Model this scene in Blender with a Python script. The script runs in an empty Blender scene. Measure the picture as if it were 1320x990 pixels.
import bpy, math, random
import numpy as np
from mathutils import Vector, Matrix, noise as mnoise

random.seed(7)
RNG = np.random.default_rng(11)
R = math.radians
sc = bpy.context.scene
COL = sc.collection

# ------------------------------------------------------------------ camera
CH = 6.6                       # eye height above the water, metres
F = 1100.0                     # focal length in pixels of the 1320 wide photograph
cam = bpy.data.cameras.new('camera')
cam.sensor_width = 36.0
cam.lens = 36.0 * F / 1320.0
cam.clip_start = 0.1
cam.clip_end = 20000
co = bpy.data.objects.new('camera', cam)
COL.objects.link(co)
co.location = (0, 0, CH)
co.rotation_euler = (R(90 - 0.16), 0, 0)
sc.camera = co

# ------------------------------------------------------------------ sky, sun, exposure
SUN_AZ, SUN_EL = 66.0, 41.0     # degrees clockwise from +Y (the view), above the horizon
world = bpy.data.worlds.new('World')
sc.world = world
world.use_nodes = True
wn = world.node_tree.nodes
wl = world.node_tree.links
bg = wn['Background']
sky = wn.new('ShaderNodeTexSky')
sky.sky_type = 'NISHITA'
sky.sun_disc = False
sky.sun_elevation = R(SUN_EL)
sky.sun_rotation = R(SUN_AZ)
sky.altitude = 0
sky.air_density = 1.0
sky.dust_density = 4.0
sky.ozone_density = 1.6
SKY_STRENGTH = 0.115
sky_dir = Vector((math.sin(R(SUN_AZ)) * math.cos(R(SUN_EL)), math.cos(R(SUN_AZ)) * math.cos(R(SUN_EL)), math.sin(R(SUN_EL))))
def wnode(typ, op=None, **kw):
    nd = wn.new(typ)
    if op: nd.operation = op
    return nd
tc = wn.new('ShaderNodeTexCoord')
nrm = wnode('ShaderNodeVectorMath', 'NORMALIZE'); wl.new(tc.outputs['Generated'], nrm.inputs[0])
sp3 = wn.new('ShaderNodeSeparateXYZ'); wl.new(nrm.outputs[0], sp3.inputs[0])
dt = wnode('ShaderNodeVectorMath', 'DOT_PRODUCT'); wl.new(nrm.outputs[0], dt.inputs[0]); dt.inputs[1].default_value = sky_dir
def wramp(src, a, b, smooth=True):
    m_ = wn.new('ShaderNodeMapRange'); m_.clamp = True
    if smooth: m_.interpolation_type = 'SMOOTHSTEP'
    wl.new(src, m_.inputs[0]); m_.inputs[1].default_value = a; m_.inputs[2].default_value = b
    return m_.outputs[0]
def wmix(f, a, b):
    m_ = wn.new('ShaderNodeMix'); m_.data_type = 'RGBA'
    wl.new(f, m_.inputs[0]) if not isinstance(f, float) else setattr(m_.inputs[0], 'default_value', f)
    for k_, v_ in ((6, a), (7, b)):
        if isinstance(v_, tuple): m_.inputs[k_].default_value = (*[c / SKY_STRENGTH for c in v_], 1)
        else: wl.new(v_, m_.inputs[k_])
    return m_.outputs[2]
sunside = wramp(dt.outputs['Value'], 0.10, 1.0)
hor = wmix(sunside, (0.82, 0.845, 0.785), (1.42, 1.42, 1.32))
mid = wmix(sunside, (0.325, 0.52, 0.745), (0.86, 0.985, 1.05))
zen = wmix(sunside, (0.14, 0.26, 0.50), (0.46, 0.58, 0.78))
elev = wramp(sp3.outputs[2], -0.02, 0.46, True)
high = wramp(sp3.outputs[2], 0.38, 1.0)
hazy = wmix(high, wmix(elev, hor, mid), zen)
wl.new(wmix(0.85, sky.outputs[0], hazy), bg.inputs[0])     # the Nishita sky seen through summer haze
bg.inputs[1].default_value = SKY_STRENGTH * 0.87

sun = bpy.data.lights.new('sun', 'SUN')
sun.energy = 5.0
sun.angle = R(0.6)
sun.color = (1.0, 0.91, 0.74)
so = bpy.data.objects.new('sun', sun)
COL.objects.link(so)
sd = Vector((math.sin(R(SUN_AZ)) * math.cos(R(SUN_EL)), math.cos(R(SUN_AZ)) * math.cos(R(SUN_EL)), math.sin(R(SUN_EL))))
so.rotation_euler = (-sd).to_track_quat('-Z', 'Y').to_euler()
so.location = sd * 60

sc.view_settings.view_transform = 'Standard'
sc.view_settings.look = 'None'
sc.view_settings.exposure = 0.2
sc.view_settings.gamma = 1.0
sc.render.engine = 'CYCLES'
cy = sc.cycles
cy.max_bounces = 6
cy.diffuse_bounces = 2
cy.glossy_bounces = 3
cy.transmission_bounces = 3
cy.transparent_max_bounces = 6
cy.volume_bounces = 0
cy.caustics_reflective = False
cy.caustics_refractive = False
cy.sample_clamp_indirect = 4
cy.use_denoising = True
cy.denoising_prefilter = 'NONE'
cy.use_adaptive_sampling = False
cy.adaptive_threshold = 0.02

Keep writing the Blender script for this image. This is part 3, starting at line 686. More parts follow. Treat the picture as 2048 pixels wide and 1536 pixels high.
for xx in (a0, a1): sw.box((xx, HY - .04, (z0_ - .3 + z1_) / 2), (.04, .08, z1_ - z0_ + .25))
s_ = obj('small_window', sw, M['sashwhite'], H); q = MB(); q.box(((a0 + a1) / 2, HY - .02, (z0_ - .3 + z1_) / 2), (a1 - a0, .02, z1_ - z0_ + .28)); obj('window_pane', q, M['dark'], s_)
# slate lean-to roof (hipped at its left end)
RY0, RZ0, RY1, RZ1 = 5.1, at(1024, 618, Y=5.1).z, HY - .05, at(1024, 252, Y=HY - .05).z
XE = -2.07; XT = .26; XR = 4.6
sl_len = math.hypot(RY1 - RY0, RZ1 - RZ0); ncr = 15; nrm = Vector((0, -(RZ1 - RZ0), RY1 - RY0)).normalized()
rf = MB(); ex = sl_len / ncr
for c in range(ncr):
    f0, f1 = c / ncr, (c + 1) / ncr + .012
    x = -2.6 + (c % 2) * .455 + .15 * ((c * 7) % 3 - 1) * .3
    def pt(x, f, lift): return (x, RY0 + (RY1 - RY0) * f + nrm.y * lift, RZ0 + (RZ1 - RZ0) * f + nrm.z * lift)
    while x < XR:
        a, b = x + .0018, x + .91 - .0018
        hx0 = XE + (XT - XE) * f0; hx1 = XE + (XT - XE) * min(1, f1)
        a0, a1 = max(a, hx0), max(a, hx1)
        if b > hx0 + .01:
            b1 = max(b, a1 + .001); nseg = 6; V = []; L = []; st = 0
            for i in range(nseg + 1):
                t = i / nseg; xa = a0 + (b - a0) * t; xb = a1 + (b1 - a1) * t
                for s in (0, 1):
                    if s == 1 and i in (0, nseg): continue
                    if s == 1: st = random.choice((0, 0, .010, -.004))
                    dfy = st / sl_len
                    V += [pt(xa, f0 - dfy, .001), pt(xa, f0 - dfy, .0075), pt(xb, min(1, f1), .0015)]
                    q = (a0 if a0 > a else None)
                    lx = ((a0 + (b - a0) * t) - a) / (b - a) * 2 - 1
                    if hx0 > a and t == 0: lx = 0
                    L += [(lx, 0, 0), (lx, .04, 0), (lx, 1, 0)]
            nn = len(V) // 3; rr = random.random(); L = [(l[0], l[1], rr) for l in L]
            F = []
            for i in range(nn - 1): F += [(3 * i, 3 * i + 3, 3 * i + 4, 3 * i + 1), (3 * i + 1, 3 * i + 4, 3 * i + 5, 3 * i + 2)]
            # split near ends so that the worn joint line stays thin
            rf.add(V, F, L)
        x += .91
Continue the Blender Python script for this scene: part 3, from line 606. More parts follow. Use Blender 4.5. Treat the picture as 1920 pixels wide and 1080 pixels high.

+++

Starting at the first line of the entries above, please extract each line up to and including the line with "sc.camera = co", unchanged, and add nothing.

### Result
Model this scene in Blender with a Python script. The script runs in an empty Blender scene. Measure the picture as if it were 1320x990 pixels.
import bpy, math, random
import numpy as np
from mathutils import Vector, Matrix, noise as mnoise

random.seed(7)
RNG = np.random.default_rng(11)
R = math.radians
sc = bpy.context.scene
COL = sc.collection

# ------------------------------------------------------------------ camera
CH = 6.6                       # eye height above the water, metres
F = 1100.0                     # focal length in pixels of the 1320 wide photograph
cam = bpy.data.cameras.new('camera')
cam.sensor_width = 36.0
cam.lens = 36.0 * F / 1320.0
cam.clip_start = 0.1
cam.clip_end = 20000
co = bpy.data.objects.new('camera', cam)
COL.objects.link(co)
co.location = (0, 0, CH)
co.rotation_euler = (R(90 - 0.16), 0, 0)
sc.camera = co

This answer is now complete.